On no grounds is bad customer service excusable. In a way, the customer is always ‘right’. We need to be able to look beyond their immaturity and mindless emotions and recognize that dissatisfaction or confusion is at the root of all the bad attitudes they display.
Negative behavior such as rudeness or shouting or anger actively and rapidly triggers the same reaction in any recipient. Today, we talk about 5 ways to deal with angry or rude customers.
- Get to know what’s at the root of their behavior.
A lot of times, we express emotions but we know that there’s something deep down that’s triggering and causing those emotions. All the emotions being expressed and bad behaviors are just surface. If you’re going to solve this issue, you’re going to have to look beyond the surface.
Ask them questions, get to know what’s really causing them to act like that. Are they frustrated with your product? Was it lower in quality than what they expected? What’s really happening?
- Try to talk less and listen more
You’re not the one experiencing whatever feelings or emotions they’re experiencing towards your product or service. Try to talk less. Let them talk, here what they have to say.
Don’t assume anything, don’t try to interrupt to defend yourself, just listen. Any other thing you have to say can come afterwards. Sometimes, they just need to let it out there and it’s all good. Avail your ears.
- Don’t take it personally
Bad comments, talks and reviews can be damaging to your personality and self esteem if you take it too personally. You have to understand that sometimes when we are angry, we say a lot of things we absolutely do not mean and then later wish we can take back.
Deal with that situation for what it really is. A bad review about your product doesn’t mean you’re a bad person and can never succeed in life.
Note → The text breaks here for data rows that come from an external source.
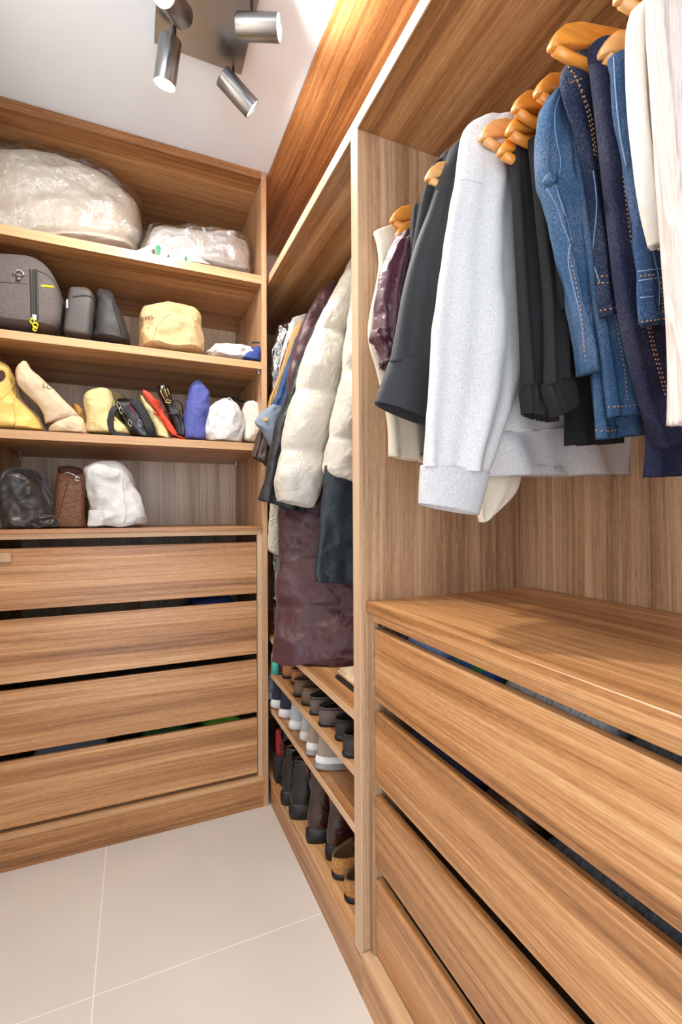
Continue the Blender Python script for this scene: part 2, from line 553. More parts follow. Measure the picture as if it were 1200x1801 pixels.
M['lace'] = plain('white_shimmer_cloth', (214, 196, 184), 0.45, sheen=0.3, wr=0.5, ws=40, var=0.08, stretch=(1, 1, 0.1))
M['puffer_white'] = plain('off_white_nylon', (208, 201, 187), 0.5, sheen=0.15, wr=0.25, ws=16, var=0.03)
M['puffer_burg'] = plain('burgundy_nylon', (72, 34, 40), 0.46, sheen=0.15, wr=0.22, ws=10, var=0.1)
M['teal'] = plain('dark_teal_nylon', (28, 40, 48), 0.5, wr=0.2, ws=9, var=0.15)
M['charcoal'] = plain('charcoal_nylon', (36, 38, 40), 0.5, wr=0.25, ws=12, var=0.2)
M['leather_brown'] = plain('brown_leather', (72, 52, 44), 0.3, bump=0.3, bs=30, var=0.3)
M['tan'] = plain('tan_suede', (182, 140, 86), 0.85, var=0.1)
M['lace_long'] = plain('ivory_lace', (206, 194, 176), 0.85, bump=0.8, bs=90, var=0.1)
M['grey_cloth'] = plain('grey_cloth', (128, 128, 122), 0.8, var=0.1)
M['pale_grey'] = plain('pale_grey_cloth', (196, 192, 186), 0.8, var=0.05, wr=0.4, ws=12)
# shoes
M['tan_leather'] = plain('tan_shoe_leather', (176, 116, 72), 0.5, var=0.1)
M['taupe_leather'] = plain('brown_shoe_leather', (112, 88, 70), 0.5, var=0.12, bump=0.1, bs=90)
M['grey_leather'] = plain('grey_brown_shoe_leather', (96, 84, 76), 0.5, var=0.12, bump=0.1, bs=90)
M['dark_shoe'] = plain('dark_grey_shoe_leather', (44, 42, 42), 0.5, var=0.12)
M['lining'] = plain('shoe_lining', (104, 78, 60), 0.8)
M['lining_dark'] = plain('dark_shoe_lining', (34, 28, 26), 0.8)
M['rubber_white'] = plain('white_rubber', (214, 214, 212), 0.5)
M['rubber_black'] = plain('black_rubber', (17, 17, 19), 0.45)
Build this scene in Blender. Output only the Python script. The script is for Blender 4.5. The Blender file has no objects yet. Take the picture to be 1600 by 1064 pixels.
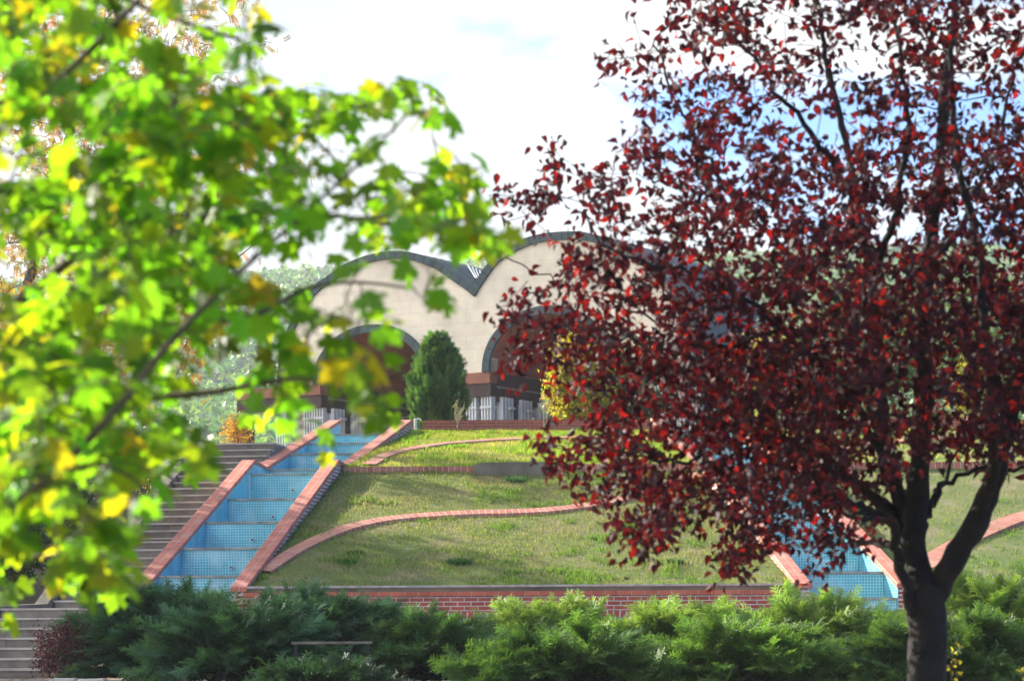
import bpy, math, random
import numpy as np
from mathutils import Vector
random.seed(7)
rng = np.random.default_rng(7)
R = math.radians
sc = bpy.context.scene
col = sc.collection

# ------------------------------------------------------------------ camera
F, YH, EYE = 3777.8, 980.0, 1.6
ROLL = R(0.35)
cd = bpy.data.cameras.new('camera'); cam = bpy.data.objects.new('camera', cd); col.objects.link(cam)
cam.location = (0, 0, EYE)
cam.rotation_euler = (R(90), ROLL, 0)
cd.lens = 85.0; cd.sensor_width = 36.0
cd.shift_y = (YH - 532) / 1600
cd.clip_start = 0.2; cd.clip_end = 6000
cd.dof.use_dof = True; cd.dof.focus_distance = 38.0; cd.dof.aperture_fstop = 4.6
sc.camera = cam

# ------------------------------------------------------------------ world and sun
SUN_AZ, SUN_EL = R(55), R(27)          # azimuth to the left of the view direction
w = bpy.data.worlds.new('World'); sc.world = w; w.use_nodes = True
nt = w.node_tree; nt.nodes.clear()
def N(nt, t, **kw):
    n = nt.nodes.new(t)
    for k, v in kw.items(): setattr(n, k, v)
    return n
wo = N(nt, 'ShaderNodeOutputWorld'); bg = N(nt, 'ShaderNodeBackground'); bg.inputs[1].default_value = 0.10
sky = N(nt, 'ShaderNodeTexSky', sky_type='NISHITA'); sky.sun_disc = False
sky.sun_elevation = SUN_EL; sky.sun_rotation = -SUN_AZ; sky.altitude = 200; sky.air_density = 1.0; sky.dust_density = 1.2; sky.ozone_density = 2.0
tc = N(nt, 'ShaderNodeTexCoord')
mp = N(nt, 'ShaderNodeMapping'); mp.inputs['Scale'].default_value = (1.0, 1.0, 2.6); mp.inputs['Location'].default_value = (0.35, 0.0, 0.12)
nz = N(nt, 'ShaderNodeTexNoise'); nz.inputs['Scale'].default_value = 8.0; nz.inputs['Detail'].default_value = 7; nz.inputs['Roughness'].default_value = 0.55
cr = N(nt, 'ShaderNodeValToRGB'); cr.color_ramp.elements[0].position = 0.41; cr.color_ramp.elements[1].position = 0.53
# the cloud bank thins towards the right, away from the sun
sx = N(nt, 'ShaderNodeSeparateXYZ')
m1 = N(nt, 'ShaderNodeMath', operation='MULTIPLY'); m1.inputs[1].default_value = -1.05
m2 = N(nt, 'ShaderNodeMath', operation='ADD')
m3 = N(nt, 'ShaderNodeMath', operation='ADD'); m3.inputs[1].default_value = -0.04
mx = N(nt, 'ShaderNodeMix', data_type='RGBA'); mx.inputs['B'].default_value = (5.0, 5.1, 5.3, 1)
L = nt.links.new
L(tc.outputs['Generated'], mp.inputs[0]); L(mp.outputs[0], nz.inputs['Vector'])
L(tc.outputs['Generated'], sx.inputs[0]); L(sx.outputs['X'], m1.inputs[0]); L(nz.outputs['Fac'], m2.inputs[0]); L(m1.outputs[0], m2.inputs[1])
L(m2.outputs[0], m3.inputs[0]); m4 = N(nt, 'ShaderNodeMath', operation='MULTIPLY_ADD'); m4.inputs[1].default_value = 0.16; L(sx.outputs['Y'], m4.inputs[0]); L(m3.outputs[0], m4.inputs[2]); L(m4.outputs[0], cr.inputs[0]); L(cr.outputs[0], mx.inputs['Factor'])
dim = N(nt, 'ShaderNodeMix', data_type='RGBA', blend_type='MULTIPLY'); dim.inputs['Factor'].default_value = 1.0; dim.inputs['B'].default_value = (0.36, 0.56, 0.86, 1)
L(sky.outputs[0], dim.inputs['A']); L(dim.outputs['Result'], mx.inputs['A'])
nz2 = N(nt, 'ShaderNodeTexNoise'); nz2.inputs['Scale'].default_value = 7.0; nz2.inputs['Detail'].default_value = 6
cr2 = N(nt, 'ShaderNodeValToRGB'); cr2.color_ramp.elements[0].position = 0.36; cr2.color_ramp.elements[1].position = 0.62
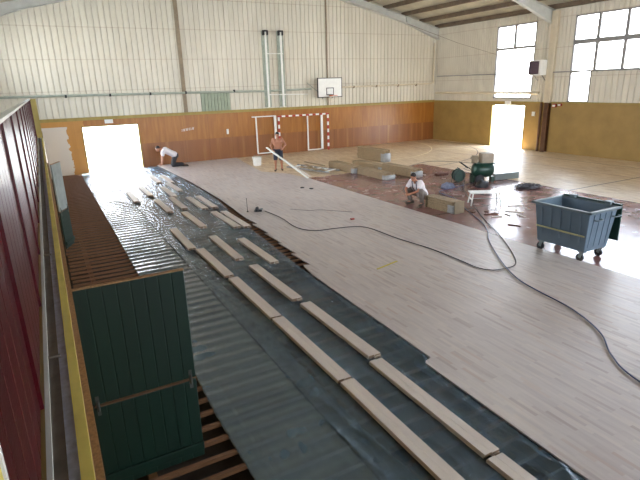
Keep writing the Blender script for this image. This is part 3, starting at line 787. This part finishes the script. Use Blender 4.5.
stack((-12.58,-15.04,0),.03,.36,.34,1.05,'cream packed board stack behind the squatting man')
b = MB(); b.box(-.05,.05,-1.2,1.2,0,.03); o = b.build('loose_board','plank',None,.003,(-9.35,-9.1,.0)); o.rotation_euler=(0,0,.05); tag(o,'loose board lying right of the far board stacks','wood board')
# bench / trestle
t = empty('work_stool', (-11.15,-15.22,0), math.radians(-32), label='low white folding step bench on the red floor', cat='bench')
b = MB(); b.box(-.46,.46,-.2,.2,.36,.39); b.build('top','white',t,.008)
for sx in (-1,1):
    b = MB()
    for sy in (-1,1): b.bar((sx*.38,sy*.16,.37),(sx*.44,sy*.22,0),.03,.025)
    b.bar((sx*.41,-.19,.18),(sx*.41,.19,.18),.03,.02); b.build('leg_frame','white',t)
b = MB(); b.bar((-.41,0,.18),(.41,0,.18),.02,.02); b.build('brace','frame_metal',t)
# compressor
t = empty('air_compressor', (-8.55,-12.6,0), math.radians(-25), label='green tank compressor with a beige motor cover', cat='compressor')
b = MB(); R_=.27
b.tube([(-.40,0,.45),(-.36,0,.45),(-.28,0,.45),(.28,0,.45),(.36,0,.45),(.40,0,.45)],R_,20,0,True,[.1,.2,.27,.27,.2,.1]); b.build('tank','comp_green',t)
b = MB(); b.box(-.12,.34,-.18,.18,.70,1.06); b.build('motor_cover','beige',t,.04,None,3)
b = MB(); b.tube([(-.32,-.0,.72),(-.32,0,.98)],.11,14); b.disc((-.32,-.0,.86),(0,0,1),.15,.02); b.disc((-.32,0,.92),(0,0,1),.15,.02); b.build('pump','dark',t)
b = MB(); b.box(-.3,.4,-.18,.18,.67,.71); b.box(-.4,-.34,-.2,.2,0,.25); b.box(.3,.42,-.12,.12,.0,.2); b.build('base_frame','comp_green',t,.01)
for sy in (-1,1):
    b = MB(); b.disc((-.2,sy*.3,.16),(0,1,0),.16,.06,20); b.disc((-.2,sy*.3,.16),(0,1,0),.06,.08,12); b.build('wheel','black',t,.01)
b = MB(); b.tube([(-.5,-.15,.5),(-.85,-.15,.75),(-.85,.15,.75),(-.5,.15,.5)],.015,6); b.build('handle','black',t)
# grey box, black bag, coils
b = MB(); b.box(-.55,.55,-.12,.12,0,.24); o=b.build('tool_case','greybox',None,.015,(-7.45,-12.7,0)); o.rotation_euler=(0,0,math.radians(-8)); tag(o,'long grey metal case on the floor beside the compressor','case')
def lump(name, loc, r, mat, lab, cat, seed, rz=0, amp=.25):
    b = MB(); b.ball((0,0,0),1,0,24,14)
    b.v = [tuple(Vector((v[0]*r[0],v[1]*r[1],max(-.02,v[2]*r[2])))*(1+amp*noise.noise((v[0]*2+seed,v[1]*2,v[2]*2)))) for v in b.v]
    o = b.build(name, mat, None, 0, (loc[0],loc[1],loc[2]+.02)); o.rotation_euler=(0,0,rz); return tag(o,lab,cat)
lump('tool_bag',(-9.2,-13.25,0),(.34,.2,.2),'black','black tool bag on the floor in front of the compressor','bag',1.3,.4)
lump('cloth_heap',(-10.22,-12.62,0),(.32,.2,.14),'bluebag','crumpled blue grey cloth left of the black cable reel','cloth',4.2,.3)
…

A bad feedback isn’t a bad destiny. Don’t take comments from angry customers personally at all.
- Respond appropriately and apologize if you need to.
It might not make sense to you but if they felt displeased or unsatisfied, you should apologize to them. Don’t talk while they’re talking or interrupt them, let them vent it all out but make sure to put a word in when they’re done.
Don’t be rude about the apology. Say, “I’m sorry” instead of “I apologize.” Let it be genuine and sincere and let them know what you’re going to do about the problem or issue at hand.
Give feedback and be sure to update them about what’s being done towards the complaints they made or things they said.
- Solve the problem
Remove the bad attitude or behavior displayed and when you’ve gotten to the root cause of the problem, please, solve it.
There’s no stronger way to disarm an angry customer than to provide solutions to the problem. If you don’t know how to rectify the situation, ask them what they’d like you to do to resolve it or what they think reasonable action steps would be.
You don’t want to be that one person that keeps apologizing and yet doing nothing about it. So, actually solve the problem. Research about it, ask your friends in the field but make sure you resolve the issues.
It’s also important to know that a lot of times you can’t control people’s actions or attitudes towards you but you can control your reaction to them. Seek to control that because the other one you can’t control.